Fang, Jacobsen and Qin concluded: “Our results suggest that no matter how profitable a trading result has been in the past, future performance may be strongly affected by how well known and popular the trading strategy becomes.”

Summary

Economists Dwight Lee and James Verbrugge once offered investors this insight into market efficiency: “The efficient market theory is practically alone among theories in that it becomes more powerful when people discover serious inconsistencies between it and the real world. If a clear efficient market anomaly is discovered, the behavior (or lack of behavior) that gives rise to it will tend to be eliminated by competition among investors for higher returns.”

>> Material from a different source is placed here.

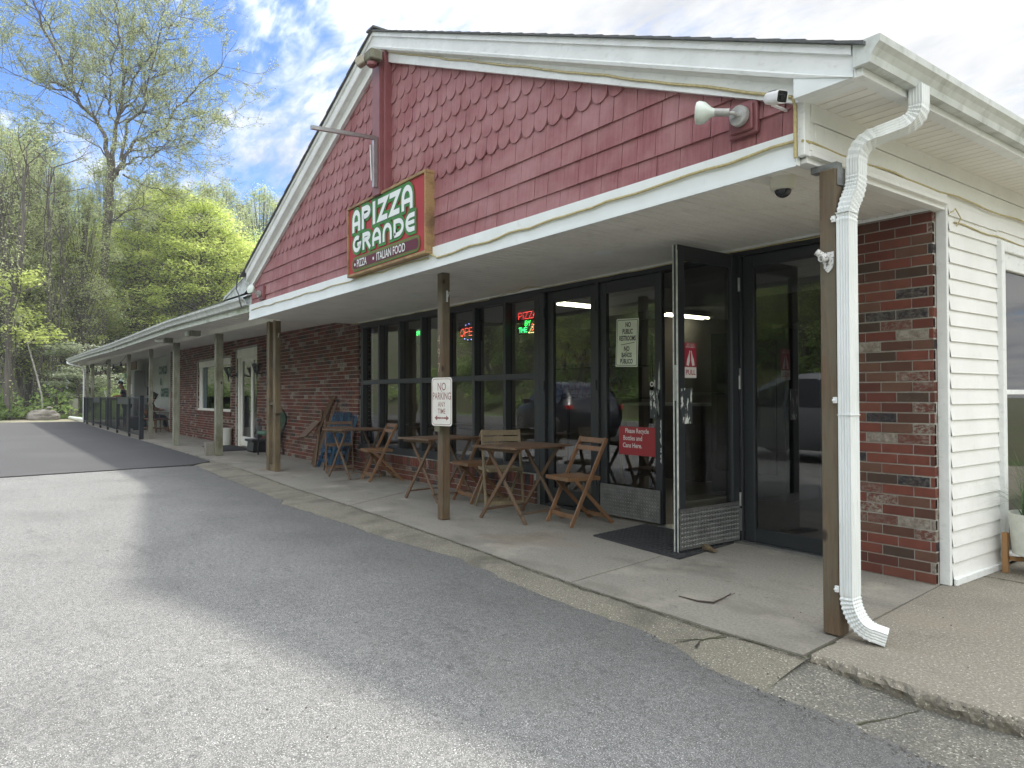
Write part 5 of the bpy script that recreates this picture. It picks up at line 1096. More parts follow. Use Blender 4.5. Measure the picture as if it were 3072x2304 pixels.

In his wonderful new book, “Adaptive Markets,” economics professor Andrew Lo added this important insight: While the market may never be completely efficient, it certainly does have a tendency to become more efficient over time as anomalies that had previously generated significant profits stop making money.

The Bollinger Bands method had received growing attention since its introduction in 1983 in the U.S. and, in particular, since publication of the book “Bollinger on Bollinger Bands” in 2001.

Associated with this growing popularity, Fang, Jacobsen and Qin found gradual downward profitability of using Bollinger Bands in international stock markets. Since 2002, the method has largely lost its predictive ability in major stock markets.

The authors concluded: “Our results indicate the impact of investor overuse on the profitability of a useful trading strategy and warn of the danger of investing in many so-called return predictability anomalies.”

The bottom line is that the profitability of the Bollinger Bands method never met the five criteria you should require before investing in a strategy. While it may have been profitable and persistent, there wasn’t any risk-based explanation, or any limits to arbitrage to prevent other investor from eliminating profit opportunities.